SHORT EXERCISE: Across the listing below, how many lines hold "script"? Reply with the number by itself.

==== DATA LISTING

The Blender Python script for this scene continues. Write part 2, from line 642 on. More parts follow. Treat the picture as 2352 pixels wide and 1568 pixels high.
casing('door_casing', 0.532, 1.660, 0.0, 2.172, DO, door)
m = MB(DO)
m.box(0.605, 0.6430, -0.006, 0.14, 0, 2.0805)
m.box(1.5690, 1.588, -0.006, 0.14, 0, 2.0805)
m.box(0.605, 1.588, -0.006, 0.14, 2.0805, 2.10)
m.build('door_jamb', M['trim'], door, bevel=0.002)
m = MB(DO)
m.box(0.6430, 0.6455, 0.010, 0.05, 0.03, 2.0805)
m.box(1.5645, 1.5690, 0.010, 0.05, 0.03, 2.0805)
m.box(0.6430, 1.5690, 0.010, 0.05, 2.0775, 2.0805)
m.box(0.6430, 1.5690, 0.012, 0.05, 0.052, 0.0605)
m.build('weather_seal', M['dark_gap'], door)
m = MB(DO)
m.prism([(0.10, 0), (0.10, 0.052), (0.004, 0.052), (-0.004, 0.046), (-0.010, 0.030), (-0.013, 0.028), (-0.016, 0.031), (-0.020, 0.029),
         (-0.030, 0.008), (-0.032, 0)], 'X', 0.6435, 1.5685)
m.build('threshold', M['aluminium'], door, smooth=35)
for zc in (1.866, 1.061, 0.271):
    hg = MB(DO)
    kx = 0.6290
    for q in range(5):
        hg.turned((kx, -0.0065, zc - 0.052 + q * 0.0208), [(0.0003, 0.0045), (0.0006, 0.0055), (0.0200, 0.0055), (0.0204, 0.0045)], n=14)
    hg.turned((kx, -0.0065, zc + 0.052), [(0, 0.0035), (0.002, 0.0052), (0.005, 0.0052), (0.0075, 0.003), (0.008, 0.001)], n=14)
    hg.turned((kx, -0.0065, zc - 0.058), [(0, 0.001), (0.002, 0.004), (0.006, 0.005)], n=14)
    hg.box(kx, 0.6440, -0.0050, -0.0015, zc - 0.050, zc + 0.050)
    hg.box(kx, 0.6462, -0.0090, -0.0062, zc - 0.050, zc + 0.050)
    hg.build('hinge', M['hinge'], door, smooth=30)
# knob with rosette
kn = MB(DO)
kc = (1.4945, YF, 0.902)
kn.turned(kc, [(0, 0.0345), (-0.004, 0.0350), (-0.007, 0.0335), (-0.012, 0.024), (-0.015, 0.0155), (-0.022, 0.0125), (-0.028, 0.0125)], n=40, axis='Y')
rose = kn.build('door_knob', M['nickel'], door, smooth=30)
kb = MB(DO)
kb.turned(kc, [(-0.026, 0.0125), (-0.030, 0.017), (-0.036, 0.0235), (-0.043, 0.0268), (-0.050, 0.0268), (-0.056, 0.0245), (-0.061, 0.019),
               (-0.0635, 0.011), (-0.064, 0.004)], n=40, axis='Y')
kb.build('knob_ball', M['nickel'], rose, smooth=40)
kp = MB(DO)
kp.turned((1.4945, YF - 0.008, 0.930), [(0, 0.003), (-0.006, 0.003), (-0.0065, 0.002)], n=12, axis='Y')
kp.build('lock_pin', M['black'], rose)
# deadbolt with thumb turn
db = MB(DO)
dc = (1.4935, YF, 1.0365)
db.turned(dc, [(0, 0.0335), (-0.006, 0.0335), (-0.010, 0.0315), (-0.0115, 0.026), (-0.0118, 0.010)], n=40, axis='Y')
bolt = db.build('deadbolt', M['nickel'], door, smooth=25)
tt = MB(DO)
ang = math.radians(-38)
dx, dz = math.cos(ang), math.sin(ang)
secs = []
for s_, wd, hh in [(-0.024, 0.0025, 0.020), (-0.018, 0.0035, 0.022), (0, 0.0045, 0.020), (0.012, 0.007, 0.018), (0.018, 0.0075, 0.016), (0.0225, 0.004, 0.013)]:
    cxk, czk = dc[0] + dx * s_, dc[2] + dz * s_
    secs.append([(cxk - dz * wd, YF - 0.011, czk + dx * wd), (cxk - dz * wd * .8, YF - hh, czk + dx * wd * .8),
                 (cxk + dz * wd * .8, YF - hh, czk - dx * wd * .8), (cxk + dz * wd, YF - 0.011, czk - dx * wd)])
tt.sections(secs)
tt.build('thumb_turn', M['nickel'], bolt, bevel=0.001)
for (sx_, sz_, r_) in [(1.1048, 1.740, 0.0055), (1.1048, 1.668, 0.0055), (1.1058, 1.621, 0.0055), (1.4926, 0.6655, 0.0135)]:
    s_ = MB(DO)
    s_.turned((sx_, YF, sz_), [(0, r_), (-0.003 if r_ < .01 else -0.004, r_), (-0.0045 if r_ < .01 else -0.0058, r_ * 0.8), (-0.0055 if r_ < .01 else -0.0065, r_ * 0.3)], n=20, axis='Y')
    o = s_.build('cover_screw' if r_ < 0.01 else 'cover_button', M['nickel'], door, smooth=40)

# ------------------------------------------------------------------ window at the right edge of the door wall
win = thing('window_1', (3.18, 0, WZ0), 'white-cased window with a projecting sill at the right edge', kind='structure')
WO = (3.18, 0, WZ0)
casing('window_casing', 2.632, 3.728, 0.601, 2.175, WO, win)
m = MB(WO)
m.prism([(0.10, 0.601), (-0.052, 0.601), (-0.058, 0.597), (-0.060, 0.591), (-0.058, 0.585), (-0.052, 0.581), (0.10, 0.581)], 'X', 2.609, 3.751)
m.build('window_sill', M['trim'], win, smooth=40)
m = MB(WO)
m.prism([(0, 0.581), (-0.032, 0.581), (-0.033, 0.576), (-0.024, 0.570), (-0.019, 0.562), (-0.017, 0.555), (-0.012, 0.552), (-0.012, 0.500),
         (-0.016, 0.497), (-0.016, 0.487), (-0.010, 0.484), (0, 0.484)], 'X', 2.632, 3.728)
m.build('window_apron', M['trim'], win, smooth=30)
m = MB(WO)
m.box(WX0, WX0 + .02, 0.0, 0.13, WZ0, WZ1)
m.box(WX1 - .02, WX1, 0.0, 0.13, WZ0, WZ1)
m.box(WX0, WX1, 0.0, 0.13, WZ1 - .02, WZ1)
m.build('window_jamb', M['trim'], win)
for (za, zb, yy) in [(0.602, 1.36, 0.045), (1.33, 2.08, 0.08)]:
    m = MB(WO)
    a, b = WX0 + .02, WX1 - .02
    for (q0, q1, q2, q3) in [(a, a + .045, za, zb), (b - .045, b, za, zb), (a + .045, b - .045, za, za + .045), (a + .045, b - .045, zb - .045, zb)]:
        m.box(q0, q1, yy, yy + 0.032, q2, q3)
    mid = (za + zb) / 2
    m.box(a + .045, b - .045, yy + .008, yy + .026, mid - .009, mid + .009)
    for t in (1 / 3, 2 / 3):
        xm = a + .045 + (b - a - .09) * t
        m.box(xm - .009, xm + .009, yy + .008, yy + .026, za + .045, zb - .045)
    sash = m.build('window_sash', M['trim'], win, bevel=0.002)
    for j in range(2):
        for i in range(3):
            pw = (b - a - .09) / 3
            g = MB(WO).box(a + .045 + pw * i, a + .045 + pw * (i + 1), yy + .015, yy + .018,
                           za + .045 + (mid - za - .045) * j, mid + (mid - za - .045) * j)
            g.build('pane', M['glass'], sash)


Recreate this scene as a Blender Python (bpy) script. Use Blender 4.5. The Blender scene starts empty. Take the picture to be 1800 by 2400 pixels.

========

SOLUTION TO THIS PROBLEM: 2